What the exercise asks:
In the listing that follows, retype every line from the first through the one containing "v = RW.transposed()". Pictures are to be left out.

▶

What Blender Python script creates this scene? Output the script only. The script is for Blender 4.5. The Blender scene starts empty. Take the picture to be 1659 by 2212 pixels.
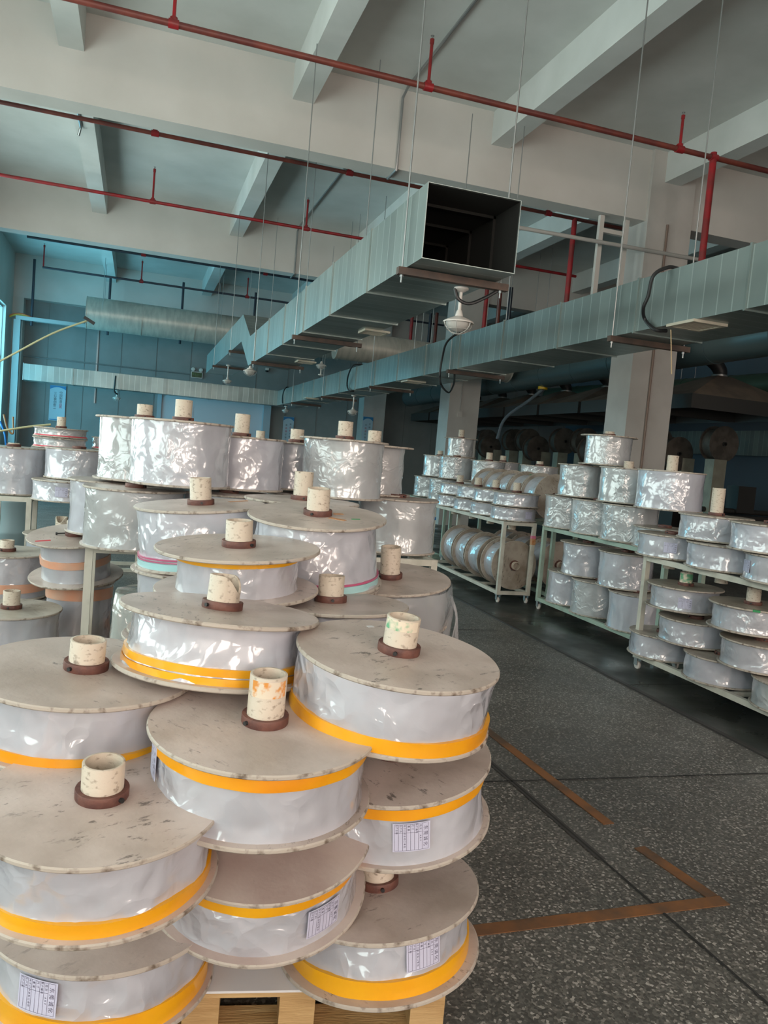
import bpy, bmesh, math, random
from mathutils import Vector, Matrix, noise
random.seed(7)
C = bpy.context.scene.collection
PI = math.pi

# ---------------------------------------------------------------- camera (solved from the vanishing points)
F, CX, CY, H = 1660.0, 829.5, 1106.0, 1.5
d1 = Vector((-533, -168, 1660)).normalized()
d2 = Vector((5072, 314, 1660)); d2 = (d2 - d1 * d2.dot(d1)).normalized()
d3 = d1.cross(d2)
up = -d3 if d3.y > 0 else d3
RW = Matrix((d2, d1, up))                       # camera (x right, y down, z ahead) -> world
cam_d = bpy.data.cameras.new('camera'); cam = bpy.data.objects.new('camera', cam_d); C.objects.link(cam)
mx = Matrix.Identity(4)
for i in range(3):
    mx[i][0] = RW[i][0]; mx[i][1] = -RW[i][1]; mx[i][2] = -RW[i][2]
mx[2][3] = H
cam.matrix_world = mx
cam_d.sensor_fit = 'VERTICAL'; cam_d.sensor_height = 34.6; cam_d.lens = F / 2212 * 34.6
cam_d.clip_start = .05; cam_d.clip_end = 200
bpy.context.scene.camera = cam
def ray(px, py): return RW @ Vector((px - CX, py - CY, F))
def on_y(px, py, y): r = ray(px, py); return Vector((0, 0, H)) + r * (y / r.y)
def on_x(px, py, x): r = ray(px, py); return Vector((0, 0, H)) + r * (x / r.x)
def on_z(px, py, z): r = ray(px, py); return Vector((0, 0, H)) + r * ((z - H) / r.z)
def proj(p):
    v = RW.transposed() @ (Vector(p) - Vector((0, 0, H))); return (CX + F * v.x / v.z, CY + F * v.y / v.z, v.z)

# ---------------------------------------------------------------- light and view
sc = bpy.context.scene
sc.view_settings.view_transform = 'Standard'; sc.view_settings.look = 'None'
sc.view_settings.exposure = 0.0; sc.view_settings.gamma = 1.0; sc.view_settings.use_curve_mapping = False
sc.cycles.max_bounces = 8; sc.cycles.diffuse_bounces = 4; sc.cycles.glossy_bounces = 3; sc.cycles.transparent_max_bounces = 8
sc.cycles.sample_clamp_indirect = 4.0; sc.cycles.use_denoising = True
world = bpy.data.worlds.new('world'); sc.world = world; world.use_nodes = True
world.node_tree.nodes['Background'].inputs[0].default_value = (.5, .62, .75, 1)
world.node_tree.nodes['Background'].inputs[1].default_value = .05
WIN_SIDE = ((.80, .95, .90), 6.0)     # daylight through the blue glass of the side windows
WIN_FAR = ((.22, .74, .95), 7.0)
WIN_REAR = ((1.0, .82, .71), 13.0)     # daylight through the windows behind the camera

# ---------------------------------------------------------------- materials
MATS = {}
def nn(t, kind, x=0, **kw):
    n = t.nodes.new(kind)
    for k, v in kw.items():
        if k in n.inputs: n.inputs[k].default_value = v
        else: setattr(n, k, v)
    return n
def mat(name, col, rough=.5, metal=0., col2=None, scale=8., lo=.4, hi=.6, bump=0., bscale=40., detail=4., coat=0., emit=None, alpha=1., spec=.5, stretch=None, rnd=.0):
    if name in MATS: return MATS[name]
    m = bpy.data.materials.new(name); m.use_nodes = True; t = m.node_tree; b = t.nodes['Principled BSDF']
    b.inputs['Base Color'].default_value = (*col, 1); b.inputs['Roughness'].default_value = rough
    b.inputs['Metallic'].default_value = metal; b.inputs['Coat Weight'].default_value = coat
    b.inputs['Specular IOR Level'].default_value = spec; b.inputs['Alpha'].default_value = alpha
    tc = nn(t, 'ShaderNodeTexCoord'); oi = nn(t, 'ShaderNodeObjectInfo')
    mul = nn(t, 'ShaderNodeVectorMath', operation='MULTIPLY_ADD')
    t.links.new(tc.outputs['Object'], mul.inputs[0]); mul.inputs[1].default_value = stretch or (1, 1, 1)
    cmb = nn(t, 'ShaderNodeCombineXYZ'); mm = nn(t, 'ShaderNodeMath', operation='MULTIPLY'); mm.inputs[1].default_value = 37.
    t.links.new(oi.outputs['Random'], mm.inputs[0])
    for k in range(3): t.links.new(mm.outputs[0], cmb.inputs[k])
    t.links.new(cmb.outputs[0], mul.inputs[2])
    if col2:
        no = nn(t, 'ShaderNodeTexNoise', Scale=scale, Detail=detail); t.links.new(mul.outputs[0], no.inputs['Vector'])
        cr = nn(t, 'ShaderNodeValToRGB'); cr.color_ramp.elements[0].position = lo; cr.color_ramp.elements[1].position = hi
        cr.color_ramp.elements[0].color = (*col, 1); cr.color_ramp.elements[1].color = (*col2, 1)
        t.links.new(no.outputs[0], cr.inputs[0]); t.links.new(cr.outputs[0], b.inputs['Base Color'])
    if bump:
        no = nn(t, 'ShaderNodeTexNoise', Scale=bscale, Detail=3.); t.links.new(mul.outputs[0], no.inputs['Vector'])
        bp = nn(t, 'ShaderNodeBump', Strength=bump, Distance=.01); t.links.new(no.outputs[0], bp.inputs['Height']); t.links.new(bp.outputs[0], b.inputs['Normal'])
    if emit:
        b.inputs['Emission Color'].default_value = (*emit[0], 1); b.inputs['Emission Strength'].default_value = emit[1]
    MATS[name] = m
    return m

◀

Response to the task:
What Blender Python script creates this scene? Output the script only. The script is for Blender 4.5. The Blender scene starts empty. Take the picture to be 1659 by 2212 pixels.
import bpy, bmesh, math, random
from mathutils import Vector, Matrix, noise
random.seed(7)
C = bpy.context.scene.collection
PI = math.pi

# ---------------------------------------------------------------- camera (solved from the vanishing points)
F, CX, CY, H = 1660.0, 829.5, 1106.0, 1.5
d1 = Vector((-533, -168, 1660)).normalized()
d2 = Vector((5072, 314, 1660)); d2 = (d2 - d1 * d2.dot(d1)).normalized()
d3 = d1.cross(d2)
up = -d3 if d3.y > 0 else d3
RW = Matrix((d2, d1, up))                       # camera (x right, y down, z ahead) -> world
cam_d = bpy.data.cameras.new('camera'); cam = bpy.data.objects.new('camera', cam_d); C.objects.link(cam)
mx = Matrix.Identity(4)
for i in range(3):
    mx[i][0] = RW[i][0]; mx[i][1] = -RW[i][1]; mx[i][2] = -RW[i][2]
mx[2][3] = H
cam.matrix_world = mx
cam_d.sensor_fit = 'VERTICAL'; cam_d.sensor_height = 34.6; cam_d.lens = F / 2212 * 34.6
cam_d.clip_start = .05; cam_d.clip_end = 200
bpy.context.scene.camera = cam
def ray(px, py): return RW @ Vector((px - CX, py - CY, F))
def on_y(px, py, y): r = ray(px, py); return Vector((0, 0, H)) + r * (y / r.y)
def on_x(px, py, x): r = ray(px, py); return Vector((0, 0, H)) + r * (x / r.x)
def on_z(px, py, z): r = ray(px, py); return Vector((0, 0, H)) + r * ((z - H) / r.z)
def proj(p):
    v = RW.transposed() @ (Vector(p) - Vector((0, 0, H))); return (CX + F * v.x / v.z, CY + F * v.y / v.z, v.z)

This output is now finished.